En el libro XV, capítulo 22, de La ciudad de Dios, San Agustín perfiló lo que dio en llamar el orden del amor. La Roma pagana e imperial acababa de caer en manos de los visigodos, debacle histórica que exigía una reflexión profunda sobre sus causas, entre las que cabía incluir el amor, pues según lo que amemos, así actuaremos. Lo que amamos es el bien, pero como ignoramos su naturaleza y ordenación, el amor acaba produciendo devastaciones globales y domésticas. Agustín explica que los hijos de Dios cayeron seducidos por la belleza de las hijas de los hombres, y supongo que al revés. Aunque la belleza es un bien en sí, Dios se la regala tanto a los buenos como a los degenerados. De ese modo los hijos de Dios se rebajaron a amar un bien menor, pues para el obispo de Hipona vertus est ordo amoris, o sea un orden de amor según la virtud o bien de sus objetos. Esto significa que Dios es el objeto primordial del amor – de hecho, según esta teología, amar es participar de la naturaleza divina, pues Dios es amor – seguido del amor de nuestros semejantes y, en último lugar, de los bienes materiales.
Resulta que J.D. Vance, supuestamente católico y actual vicepresidente estadounidense, invocó este principio teológico para justificar la política aislacionista y despiadada de Trump, con sus arrestos y deportaciones extrajudiciales, sus amenazas imperialistas, su desprecio por la justicia, el medioambiente y la protección de los desamparados. Según Vance, el orden afectivo implica una ola expansiva que va del círculo familiar a la comunidad, y de la comunidad al país y al resto del mundo, con una intensidad que se me antoja inversamente proporcional al cuadrado de la distancia. Estas declaraciones le valieron la reprobación tanto del papa recientemente elegido como de su antecesor, quienes apuntaron a la parábola del buen samaritano como ilustración del amor al prójimo. El prójimo no es el próximo en intimidad, nacionalidad, ideología, territorio o etnia sino en humanidad e incluso, más allá de la humanidad, en la caridad, o sea en la divinidad del amor que trasciende sus objetos.
Está claro que tanto Vance como Trump y sus correligionarios han confundido el orden del amor. Tanto así que los plutócratas como Thiel, Zuckerberg y Musk, ante el cataclismo climático anunciado y el consecuente colapso social, se han propuesto refugiarse en reductos autónomos protegidos por mercenarios, mantenidos por robots, financiados con criptodivisas e incorporados en torno a una ideología fascista de signo apocalíptico.

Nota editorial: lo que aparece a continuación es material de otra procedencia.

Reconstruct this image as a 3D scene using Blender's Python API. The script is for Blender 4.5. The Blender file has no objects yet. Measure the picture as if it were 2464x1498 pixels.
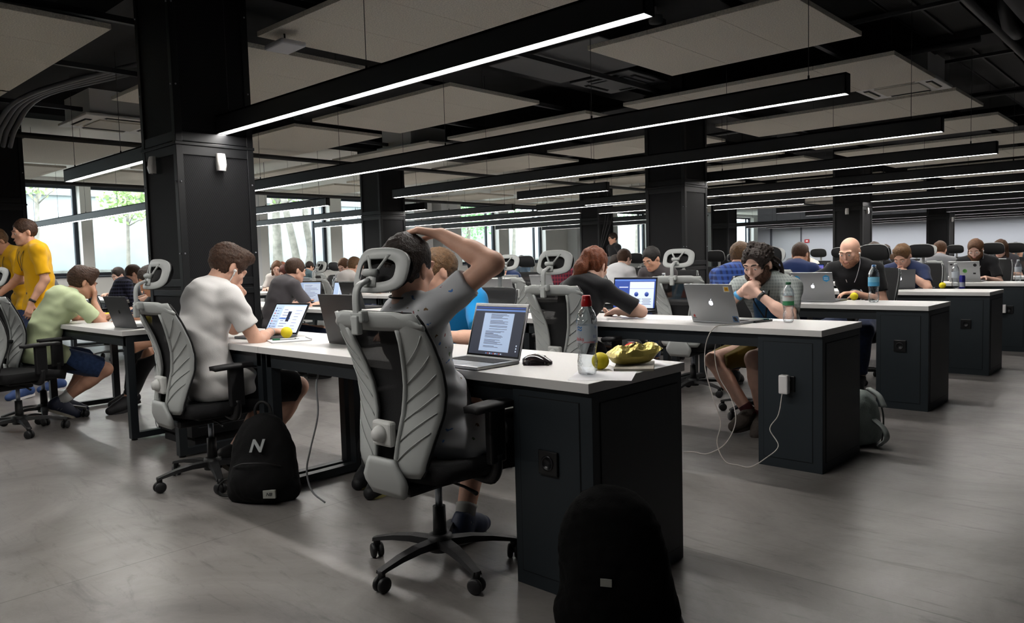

Lo trágico es que su actitud supremacista y su materialismo exacerbado les condenan a promover las causas del desastre. El desorden de su amor y sus valores es lo que les conduce a instrumentalizar el genocidio y traicionar el milagro y la belleza de la vida. La construcción de esas fortalezas tecno-feudales como arcas de salvamento es su respuesta al diluvio que están desatando con su ambición y rapiña. En vez de comprometerse con la prevención del desastre, no sólo han aceptado la hecatombe, sino que están empeñados en acelerarla. Como su salvación depende de su riqueza y ésta depende de la devastación planetaria, han descartado toda semblanza de altruismo y empatía, anteponiendo lo mecánico y virtual a lo vital y humano, en un intento desesperado y cínico de sálvese quien pueda. Estos apóstatas se olvidan de que Cristo dijo que aquel que procure salvarse a sí mismo, se perderá, que en este caso es más que evidente.